Please cite this report as:

Global Volcanism Program, 2014. Report on Fogo (Cabo Verde) (Sennert, S, ed.). Weekly Volcanic Activity Report, 3 December-9 December 2014. Smithsonian Institution and US Geological Survey.

Weekly Report (3 December-9 December 2014)


Cabo Verde

14.95°N, 24.35°W; summit elev. 2829 m

All times are local (unless otherwise noted)

According to news articles the eruption from Fogo's Pico cone inside the Cha Caldera continued during 3-9 December. The eruption became more intense on 6 December with lava flows traveling at a rate of 30 meters per hour. By that afternoon 20 houses in the N half of Portela had been destroyed, and authorities ordered a complete evacuation of the area. The third access road that allowed for residents to retrieve property was being covered by lava. Later that day lava reached the town of Bangaeira. More than half of Bangaeira was inundated by the very fluid lava and by the evening only a few houses remained. Flights from the island to a few other locations were cancelled due to ash emissions. By 8 December about 90% of Bangaeira and 95% of Portela were overtaken by the flows which, and as noted by the article, destroyed 100 years of town history. After moving through the towns the lava-flow front was about 300 m wide. By 8 December the almost 1,500 residents of the caldera had been evacuated, with 848 of them in shelters. Lava-flow advancement slowed on 9 December.

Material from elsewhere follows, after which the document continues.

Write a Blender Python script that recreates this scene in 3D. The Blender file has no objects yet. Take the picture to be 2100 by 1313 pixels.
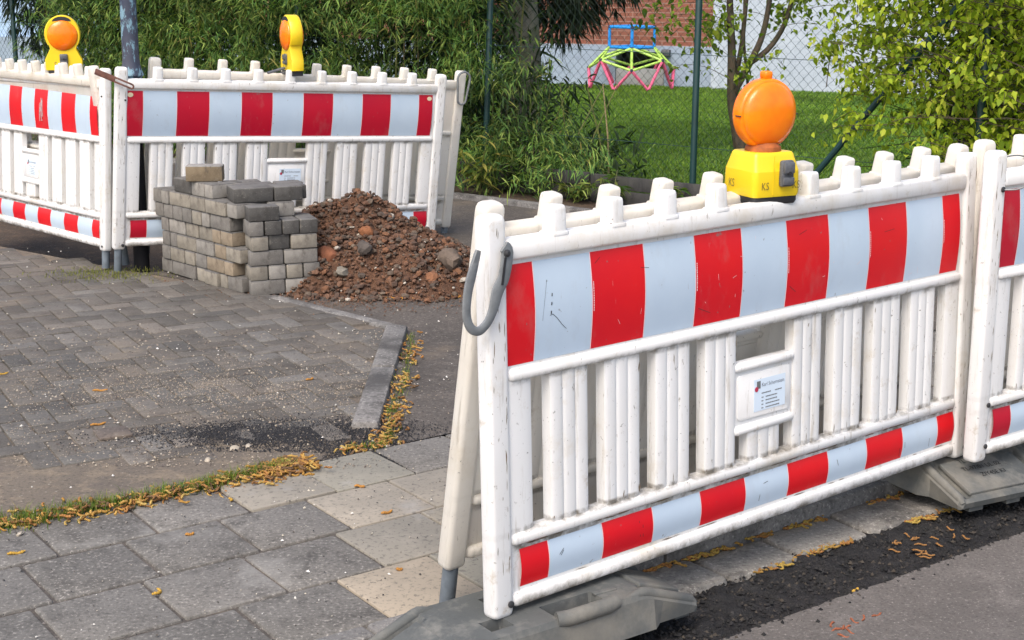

Geological Summary. The island of Fogo consists of a single massive stratovolcano that is the most prominent of the Cape Verde Islands. The roughly circular 25-km-wide island is truncated by a large 9-km-wide caldera that is breached to the east and has a headwall 1 km high. The caldera is located asymmetrically NE of the center of the island and was formed as a result of massive lateral collapse of the older Monte Armarelo edifice. A very youthful steep-sided central cone, Pico, rises more than 1 km above the caldera floor to about 100 m above the rim. Pico, which is capped by a 500-m-wide, 150-m-deep summit crater, was apparently in almost continuous activity from the time of Portuguese settlement in 1500 CE until around 1760. Later lava flows, some from vents on the caldera floor, reached the eastern coast below the breached caldera.